> **Task description**
In the entries below, find every line holding the string "objects" and collect it.
begin Provided records
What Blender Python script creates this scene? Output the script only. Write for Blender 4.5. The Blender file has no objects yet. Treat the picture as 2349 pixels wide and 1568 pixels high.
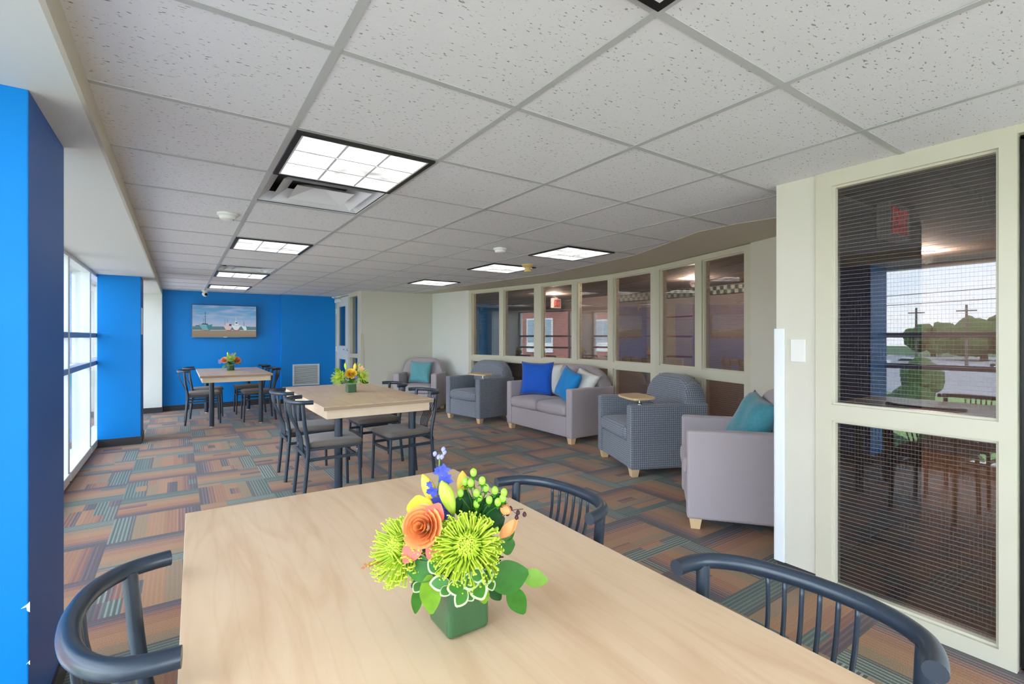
import bpy, bmesh, math, random
from mathutils import Vector, Matrix, noise
random.seed(7)
S = bpy.context.scene
COL = S.collection
PI = math.pi
# ------------------------------------------------------------ camera
YAW = -0.6018; EYE = 1.274; CE = 2.0766
cam = bpy.data.cameras.new('camera'); camo = bpy.data.objects.new('camera', cam); COL.objects.link(camo)
camo.location = (0, 0, EYE); camo.rotation_euler = (PI/2, 0, YAW)
cam.sensor_width = 36; cam.lens = 36*1112.1/2349; cam.shift_y = -(784-771.9)/2349
cam.clip_start = 0.03; cam.clip_end = 600
S.camera = camo
# ------------------------------------------------------------ exposure, world, sun
S.view_settings.view_transform = 'Standard'; S.view_settings.look = 'None'
S.view_settings.gamma = 1; S.view_settings.use_curve_mapping = False
S.view_settings.exposure = 1.35
W = bpy.data.worlds.new('world'); S.world = W; W.use_nodes = True
nt = W.node_tree; N = nt.nodes; L = nt.links; N.clear()
wo = N.new('ShaderNodeOutputWorld'); bg = N.new('ShaderNodeBackground'); tc = N.new('ShaderNodeTexCoord')
sx = N.new('ShaderNodeSeparateXYZ'); L.new(tc.outputs['Generated'], sx.inputs[0])
cr = N.new('ShaderNodeValToRGB'); L.new(sx.outputs['Z'], cr.inputs[0])
e = cr.color_ramp.elements; e[0].position = 0.0; e[0].color = (.90, .95, 1, 1); e[1].position = .7; e[1].color = (.62, .77, 1, 1)
k = cr.color_ramp.elements.new(.2); k.color = (.66, .83, 1, 1)
mp = N.new('ShaderNodeMapping'); mp.inputs['Scale'].default_value = (1, 1, 4); L.new(tc.outputs['Generated'], mp.inputs[0])
no = N.new('ShaderNodeTexNoise'); no.inputs['Scale'].default_value = 3.5; no.inputs['Detail'].default_value = 6; L.new(mp.outputs[0], no.inputs[0])
c2 = N.new('ShaderNodeValToRGB'); c2.color_ramp.elements[0].position = .45; c2.color_ramp.elements[1].position = .62; L.new(no.outputs[0], c2.inputs[0])
mx = N.new('ShaderNodeMixRGB'); L.new(c2.outputs[0], mx.inputs[0]); L.new(cr.outputs[0], mx.inputs[1]); mx.inputs[2].default_value = (1, 1, 1, 1)
L.new(mx.outputs[0], bg.inputs[0]); bg.inputs[1].default_value = 4.6
L.new(bg.outputs[0], wo.inputs[0])
sun = bpy.data.lights.new('sun', 'SUN'); sun.energy = 5.0; sun.angle = .02
suno = bpy.data.objects.new('sun', sun); COL.objects.link(suno); suno.rotation_euler = (math.radians(25), math.radians(40), 0)
LAMP = 1.15   # radiance of the ceiling lights
# ------------------------------------------------------------ materials
M = {}
def mat(name, col, rough=.6, metal=0, spec=.5, bump=None, var=None, sheen=0, emit=None, coat=0):
    m = bpy.data.materials.new(name); m.use_nodes = True; M[name] = m
    n = m.node_tree.nodes; l = m.node_tree.links; b = n['Principled BSDF']
    b.inputs['Base Color'].default_value = (*col, 1); b.inputs['Roughness'].default_value = rough
    b.inputs['Metallic'].default_value = metal; b.inputs['Specular IOR Level'].default_value = spec
    if sheen: b.inputs['Sheen Weight'].default_value = sheen
    if coat: b.inputs['Coat Weight'].default_value = coat
    if emit: b.inputs['Emission Color'].default_value = (*emit[0], 1); b.inputs['Emission Strength'].default_value = emit[1]
    t = n.new('ShaderNodeTexCoord')
    if var:   # (scale, amount)
        q = n.new('ShaderNodeTexNoise'); q.inputs['Scale'].default_value = var[0]; q.inputs['Detail'].default_value = 5
        l.new(t.outputs['Object'], q.inputs[0])
        h = n.new('ShaderNodeMixRGB'); h.inputs[1].default_value = (*[c*(1-var[1]) for c in col], 1); h.inputs[2].default_value = (*[min(1, c*(1+var[1])) for c in col], 1)
        l.new(q.outputs[0], h.inputs[0]); l.new(h.outputs[0], b.inputs['Base Color'])
    if bump:
        q = n.new('ShaderNodeTexNoise'); q.inputs['Scale'].default_value = bump[0]; l.new(t.outputs['Object'], q.inputs[0])
        u = n.new('ShaderNodeBump'); u.inputs['Strength'].default_value = bump[1]; u.inputs['Distance'].default_value = .002
        l.new(q.outputs[0], u.inputs['Height']); l.new(u.outputs[0], b.inputs['Normal'])
    return m
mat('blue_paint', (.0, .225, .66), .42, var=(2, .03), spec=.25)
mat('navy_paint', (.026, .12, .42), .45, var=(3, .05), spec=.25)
mat('cream_wall', (.66, .63, .53), .55, var=(1.5, .03), bump=(300, .15))
mat('white_wall', (.74, .74, .69), .55, var=(1.5, .02))
mat('cream_trim', (.61, .575, .45), .35, var=(2, .02))
mat('door_cream', (.74, .74, .68), .35)
mat('soffit_paint', (.62, .57, .46), .6)
mat('bay_ceiling', (.76, .76, .69), .6)
mat('fascia_paint', (.60, .54, .42), .5)
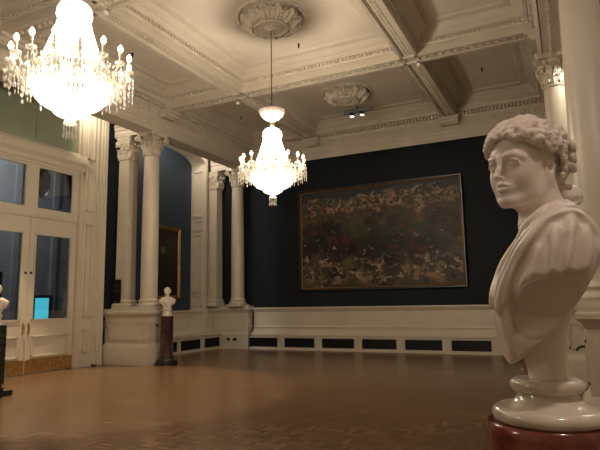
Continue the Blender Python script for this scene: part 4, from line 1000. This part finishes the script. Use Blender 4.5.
# ================================================================== SMALL BUSTS ON STANDS
def small_bust(label, loc, ang, seed):
    t = thing('marble_bust', label, 'bust', loc, None, ang)     # faces local -Y
    v = Vol((-.32, -.22, .16), (.32, .22, .82), .0060)
    E_ = v.ell
    E_((0, 0, .665), (.072, .090, .092), 0); E_((0, -.028, .615), (.058, .060, .078), .03); E_((0, -.068, .562), (.022, .018, .018), .014)
    for s in (-1, 1):
        E_((s * .028, -.092, .635), (.018, .018, .013), .01, 's'); E_((s * .036, -.058, .605), (.02, .02, .022), .015); E_((s * .070, .005, .625), (.012, .02, .03), .008)
        v.chain([(s * .008, -.088, .652), (s * .045, -.078, .655)], .007, .01)
        for q in range(7): v.ell((s * (.062 + .012 * sin(q * 2)), -.02 + .018 * q, .655 + .022 * cos(q * 1.3)), (.022, .020, .020), .008)
    for q in range(9): an = pi * q / 8; v.ell((.055 * cos(an), -.035 + .01 * sin(q), .70 + .055 * sin(an)), (.022, .024, .02), .008)
    v.chain([(0, -.088, .645), (0, -.108, .605)], [.009, .012], .008); v.chain([(-.02, -.085, .583), (.02, -.085, .583)], .007, .006)
    v.chain([(0, .0, .60), (0, .012, .48)], [.050, .062], .03)
    E_((0, .01, .37), (.17, .105, .13), .04)
    for s in (-1, 1): v.chain([(s * .10, .01, .44), (s * .185, .015, .38)], [.07, .075], .04)
    E_((0, -.01, .28), (.125, .09, .12), .03)
    v.chain([(-.11, -.07, .44), (-.03, -.105, .35), (.04, -.105, .25)], .018, .02); v.chain([(.10, -.07, .45), (.04, -.105, .38), (.0, -.11, .30)], .016, .02)
    v.chain([(-.15, -.05, .42), (-.10, -.095, .33), (-.02, -.10, .22)], .016, .02); v.chain([(-.04, -.055, .485), (.0, -.075, .46), (.045, -.055, .485)], .014, .012)
    v.plane((0, 0, .205), (0, 0, -1), k=.004)
    for s in (-1, 1): v.ell((s * .045, -.06, .70), (.030, .030, .030), .015); v.ell((s * .068, .02, .68), (.025, .05, .05), .015)
    v.ell((0, .01, .69), (.082, .098, .088), .01)
    for s in (-1, 1): v.plane((s * .20, 0, .35), (s * 1, 0, -.35), k=.006)
    v.chain([(0, 0, .19), (0, 0, .26)], [.10, .09], .02)
    sdf_obj('marble_figure', v, STATUARY, t)
    MB().lathe([(.138, 0), (.142, .012), (.136, .03), (.122, .045), (.114, .06), (.112, .14), (.120, .155), (.132, .165), (.134, .185), (.12, .20), (.09, .21)], (0, 0, 0), 40).build('socle', STATUARY, t)
    return t
round_pedestal('marble_pedestal', 'dark red marble column stand on a black base before the white pedestal', (1.90, 11.86, 0), .175, 1.29, DREDM, BLACKM)
small_bust('small white marble bust of a man on the dark red column stand', (1.90, 11.86, 1.29), rad(28), 1)
round_pedestal('marble_pedestal', 'dark stand cropped by the left picture border, before the doors', (2.18, 6.70, 0), .14, 1.27, GREENM, BLACKM, square=True)
small_bust('white marble bust cropped by the left picture border on a dark stand', (2.15, 6.70, 1.27), rad(40), 2)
end Provided records
> **Written answer**
What Blender Python script creates this scene? Output the script only. Write for Blender 4.5. The Blender file has no objects yet. Treat the picture as 2349 pixels wide and 1568 pixels high.
cam = bpy.data.cameras.new('camera'); camo = bpy.data.objects.new('camera', cam); COL.objects.link(camo)
suno = bpy.data.objects.new('sun', sun); COL.objects.link(suno); suno.rotation_euler = (math.radians(25), math.radians(40), 0)